• [Your goal] Extract word for word the lines of the listing from its start to the line holding "rng = np.random.default_rng(11)", both ends kept; pictures are not part of the copy.

• [Dataset extract]
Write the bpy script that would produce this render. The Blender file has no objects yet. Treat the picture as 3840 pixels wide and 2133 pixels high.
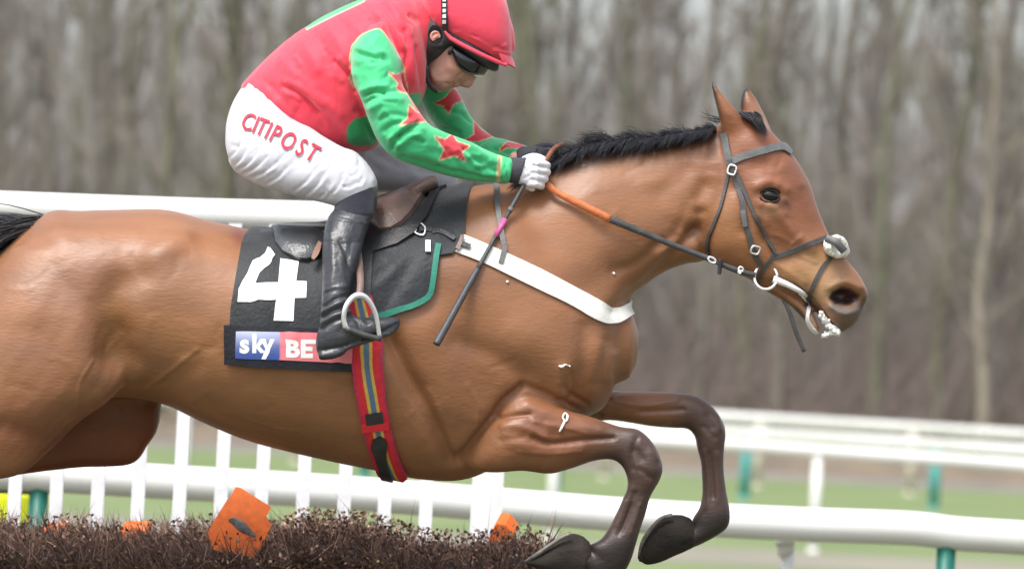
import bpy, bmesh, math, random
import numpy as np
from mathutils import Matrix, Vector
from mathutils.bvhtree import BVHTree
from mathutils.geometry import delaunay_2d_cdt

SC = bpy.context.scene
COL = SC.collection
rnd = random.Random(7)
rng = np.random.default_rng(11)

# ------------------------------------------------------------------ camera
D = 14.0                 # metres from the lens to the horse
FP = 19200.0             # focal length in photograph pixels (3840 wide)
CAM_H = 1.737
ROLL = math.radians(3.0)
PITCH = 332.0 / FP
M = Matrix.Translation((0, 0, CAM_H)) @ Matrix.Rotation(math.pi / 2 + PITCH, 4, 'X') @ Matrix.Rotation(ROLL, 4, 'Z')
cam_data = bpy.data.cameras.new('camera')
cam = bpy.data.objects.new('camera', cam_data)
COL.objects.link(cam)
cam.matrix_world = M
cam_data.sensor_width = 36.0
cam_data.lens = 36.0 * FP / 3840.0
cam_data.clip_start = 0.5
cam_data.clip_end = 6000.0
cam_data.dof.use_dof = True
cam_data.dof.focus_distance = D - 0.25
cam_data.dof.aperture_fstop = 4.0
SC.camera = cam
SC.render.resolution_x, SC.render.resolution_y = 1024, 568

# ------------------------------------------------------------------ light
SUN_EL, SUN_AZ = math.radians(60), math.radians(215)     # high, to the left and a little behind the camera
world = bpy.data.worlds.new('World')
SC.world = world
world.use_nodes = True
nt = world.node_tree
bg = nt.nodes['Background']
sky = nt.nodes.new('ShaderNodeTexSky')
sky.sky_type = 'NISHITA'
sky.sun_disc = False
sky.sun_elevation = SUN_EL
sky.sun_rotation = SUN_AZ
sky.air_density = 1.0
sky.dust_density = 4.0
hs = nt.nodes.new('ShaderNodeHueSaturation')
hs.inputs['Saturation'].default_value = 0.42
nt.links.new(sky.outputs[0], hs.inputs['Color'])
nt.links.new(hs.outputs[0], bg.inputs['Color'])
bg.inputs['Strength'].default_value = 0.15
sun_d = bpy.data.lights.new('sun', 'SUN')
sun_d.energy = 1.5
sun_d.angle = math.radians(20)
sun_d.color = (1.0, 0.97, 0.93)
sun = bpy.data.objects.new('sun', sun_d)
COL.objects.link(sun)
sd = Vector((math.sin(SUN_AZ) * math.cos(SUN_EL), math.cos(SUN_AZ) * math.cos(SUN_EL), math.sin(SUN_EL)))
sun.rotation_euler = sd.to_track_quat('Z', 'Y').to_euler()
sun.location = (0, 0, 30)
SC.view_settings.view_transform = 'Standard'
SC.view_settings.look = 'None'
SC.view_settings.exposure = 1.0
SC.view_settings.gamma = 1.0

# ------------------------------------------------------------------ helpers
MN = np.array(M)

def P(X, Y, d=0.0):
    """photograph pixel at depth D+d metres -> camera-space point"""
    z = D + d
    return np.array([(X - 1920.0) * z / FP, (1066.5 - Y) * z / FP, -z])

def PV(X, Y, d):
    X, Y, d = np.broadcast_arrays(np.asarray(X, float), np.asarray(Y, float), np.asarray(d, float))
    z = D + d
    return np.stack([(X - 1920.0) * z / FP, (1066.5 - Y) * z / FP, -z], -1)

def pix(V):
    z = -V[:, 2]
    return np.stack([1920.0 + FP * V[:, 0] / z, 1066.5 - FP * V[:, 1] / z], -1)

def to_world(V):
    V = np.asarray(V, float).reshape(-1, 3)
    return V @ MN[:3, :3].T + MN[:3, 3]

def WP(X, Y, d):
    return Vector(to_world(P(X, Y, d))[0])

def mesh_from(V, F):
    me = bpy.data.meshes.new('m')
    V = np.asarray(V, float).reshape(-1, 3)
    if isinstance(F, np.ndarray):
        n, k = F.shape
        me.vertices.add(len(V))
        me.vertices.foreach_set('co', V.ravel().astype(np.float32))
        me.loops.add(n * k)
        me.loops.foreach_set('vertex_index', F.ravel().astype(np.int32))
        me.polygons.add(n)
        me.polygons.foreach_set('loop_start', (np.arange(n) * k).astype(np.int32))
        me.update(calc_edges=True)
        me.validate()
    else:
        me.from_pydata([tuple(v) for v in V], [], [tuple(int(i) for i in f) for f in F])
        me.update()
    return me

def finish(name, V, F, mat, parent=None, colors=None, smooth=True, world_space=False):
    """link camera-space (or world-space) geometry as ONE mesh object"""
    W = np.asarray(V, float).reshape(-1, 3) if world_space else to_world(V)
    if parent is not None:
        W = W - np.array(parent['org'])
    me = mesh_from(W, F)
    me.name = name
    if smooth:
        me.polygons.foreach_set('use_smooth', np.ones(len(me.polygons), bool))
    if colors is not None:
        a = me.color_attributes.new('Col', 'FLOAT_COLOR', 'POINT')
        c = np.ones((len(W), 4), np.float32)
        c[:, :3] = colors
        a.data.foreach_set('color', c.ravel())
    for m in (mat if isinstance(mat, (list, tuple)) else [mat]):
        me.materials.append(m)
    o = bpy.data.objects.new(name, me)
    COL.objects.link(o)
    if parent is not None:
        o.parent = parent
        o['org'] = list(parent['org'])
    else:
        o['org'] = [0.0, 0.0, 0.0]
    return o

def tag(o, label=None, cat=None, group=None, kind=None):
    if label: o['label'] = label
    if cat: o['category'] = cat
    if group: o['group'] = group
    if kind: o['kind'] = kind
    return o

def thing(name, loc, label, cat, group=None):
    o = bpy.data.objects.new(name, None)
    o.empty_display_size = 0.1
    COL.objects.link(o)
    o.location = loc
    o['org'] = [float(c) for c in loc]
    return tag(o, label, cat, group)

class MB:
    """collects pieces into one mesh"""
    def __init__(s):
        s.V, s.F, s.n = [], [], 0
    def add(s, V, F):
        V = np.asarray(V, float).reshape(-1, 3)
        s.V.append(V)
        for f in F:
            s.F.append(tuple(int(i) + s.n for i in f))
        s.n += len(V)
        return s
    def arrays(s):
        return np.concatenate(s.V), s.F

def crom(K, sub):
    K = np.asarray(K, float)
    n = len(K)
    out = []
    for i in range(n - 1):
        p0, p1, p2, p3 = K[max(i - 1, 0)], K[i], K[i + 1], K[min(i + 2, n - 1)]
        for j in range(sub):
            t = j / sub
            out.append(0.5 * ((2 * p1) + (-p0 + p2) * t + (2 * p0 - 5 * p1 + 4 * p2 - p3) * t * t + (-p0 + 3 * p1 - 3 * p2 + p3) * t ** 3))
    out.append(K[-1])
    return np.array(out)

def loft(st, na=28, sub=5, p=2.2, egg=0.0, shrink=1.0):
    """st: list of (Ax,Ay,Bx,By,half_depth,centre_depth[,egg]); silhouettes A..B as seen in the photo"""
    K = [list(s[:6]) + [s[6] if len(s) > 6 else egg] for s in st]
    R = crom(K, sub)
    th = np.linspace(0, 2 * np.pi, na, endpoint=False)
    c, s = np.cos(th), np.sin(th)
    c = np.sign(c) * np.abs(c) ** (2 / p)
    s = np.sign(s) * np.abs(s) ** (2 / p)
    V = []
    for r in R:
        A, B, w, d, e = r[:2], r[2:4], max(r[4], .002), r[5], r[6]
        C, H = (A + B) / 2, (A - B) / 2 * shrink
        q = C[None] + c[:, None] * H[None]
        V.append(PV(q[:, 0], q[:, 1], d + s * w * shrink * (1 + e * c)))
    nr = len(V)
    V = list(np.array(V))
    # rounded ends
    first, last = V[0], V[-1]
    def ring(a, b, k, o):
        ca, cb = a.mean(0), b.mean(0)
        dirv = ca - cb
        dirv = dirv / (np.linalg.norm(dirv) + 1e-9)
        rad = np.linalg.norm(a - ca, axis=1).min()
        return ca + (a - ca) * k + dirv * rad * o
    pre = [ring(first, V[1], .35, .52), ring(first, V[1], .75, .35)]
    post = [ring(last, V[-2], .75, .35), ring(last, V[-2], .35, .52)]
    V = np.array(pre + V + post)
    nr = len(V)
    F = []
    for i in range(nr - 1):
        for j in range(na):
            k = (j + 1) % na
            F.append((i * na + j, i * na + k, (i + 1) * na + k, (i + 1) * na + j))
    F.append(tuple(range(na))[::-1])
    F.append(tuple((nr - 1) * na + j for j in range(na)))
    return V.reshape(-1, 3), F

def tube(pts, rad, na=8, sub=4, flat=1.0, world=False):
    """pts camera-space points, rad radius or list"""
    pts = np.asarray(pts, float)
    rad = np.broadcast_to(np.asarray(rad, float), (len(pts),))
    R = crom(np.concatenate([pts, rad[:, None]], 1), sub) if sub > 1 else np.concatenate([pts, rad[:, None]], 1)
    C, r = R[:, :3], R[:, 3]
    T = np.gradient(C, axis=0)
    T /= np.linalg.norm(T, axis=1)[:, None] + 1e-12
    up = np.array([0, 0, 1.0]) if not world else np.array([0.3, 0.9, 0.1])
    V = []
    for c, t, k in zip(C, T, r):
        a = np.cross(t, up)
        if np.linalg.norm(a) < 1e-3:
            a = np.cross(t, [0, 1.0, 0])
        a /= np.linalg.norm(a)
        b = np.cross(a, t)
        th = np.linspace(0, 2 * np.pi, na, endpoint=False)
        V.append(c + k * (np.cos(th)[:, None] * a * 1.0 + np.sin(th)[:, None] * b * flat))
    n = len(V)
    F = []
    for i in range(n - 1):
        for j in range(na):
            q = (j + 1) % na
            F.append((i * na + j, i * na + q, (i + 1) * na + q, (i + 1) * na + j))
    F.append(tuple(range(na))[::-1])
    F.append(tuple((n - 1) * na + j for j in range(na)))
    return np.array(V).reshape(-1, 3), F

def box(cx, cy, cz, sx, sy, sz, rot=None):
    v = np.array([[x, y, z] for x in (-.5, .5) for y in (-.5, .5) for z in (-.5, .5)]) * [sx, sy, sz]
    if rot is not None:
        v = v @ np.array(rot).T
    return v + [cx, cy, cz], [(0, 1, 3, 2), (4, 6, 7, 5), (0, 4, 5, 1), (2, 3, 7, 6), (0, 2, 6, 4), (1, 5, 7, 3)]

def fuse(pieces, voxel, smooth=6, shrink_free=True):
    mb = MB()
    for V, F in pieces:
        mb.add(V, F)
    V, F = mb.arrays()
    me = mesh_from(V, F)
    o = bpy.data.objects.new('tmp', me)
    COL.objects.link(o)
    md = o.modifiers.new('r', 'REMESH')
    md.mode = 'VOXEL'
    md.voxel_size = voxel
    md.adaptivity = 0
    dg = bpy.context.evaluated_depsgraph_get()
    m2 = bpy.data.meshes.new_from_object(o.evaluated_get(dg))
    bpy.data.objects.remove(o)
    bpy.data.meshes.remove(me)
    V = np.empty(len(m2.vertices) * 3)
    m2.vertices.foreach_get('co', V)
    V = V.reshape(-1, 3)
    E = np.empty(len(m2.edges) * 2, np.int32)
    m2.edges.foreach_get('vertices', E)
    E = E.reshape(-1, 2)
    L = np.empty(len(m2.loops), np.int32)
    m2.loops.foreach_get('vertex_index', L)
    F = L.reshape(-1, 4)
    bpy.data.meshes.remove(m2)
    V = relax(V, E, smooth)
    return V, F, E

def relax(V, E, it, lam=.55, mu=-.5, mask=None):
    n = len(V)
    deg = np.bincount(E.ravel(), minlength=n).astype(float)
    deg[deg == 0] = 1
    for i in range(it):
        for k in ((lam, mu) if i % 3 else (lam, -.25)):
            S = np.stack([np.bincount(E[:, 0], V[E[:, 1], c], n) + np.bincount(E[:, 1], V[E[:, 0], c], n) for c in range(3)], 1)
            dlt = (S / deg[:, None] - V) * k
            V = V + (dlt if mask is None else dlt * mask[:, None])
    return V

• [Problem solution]
Write the bpy script that would produce this render. The Blender file has no objects yet. Treat the picture as 3840 pixels wide and 2133 pixels high.
import bpy, bmesh, math, random
import numpy as np
from mathutils import Matrix, Vector
from mathutils.bvhtree import BVHTree
from mathutils.geometry import delaunay_2d_cdt

SC = bpy.context.scene
COL = SC.collection
rnd = random.Random(7)
rng = np.random.default_rng(11)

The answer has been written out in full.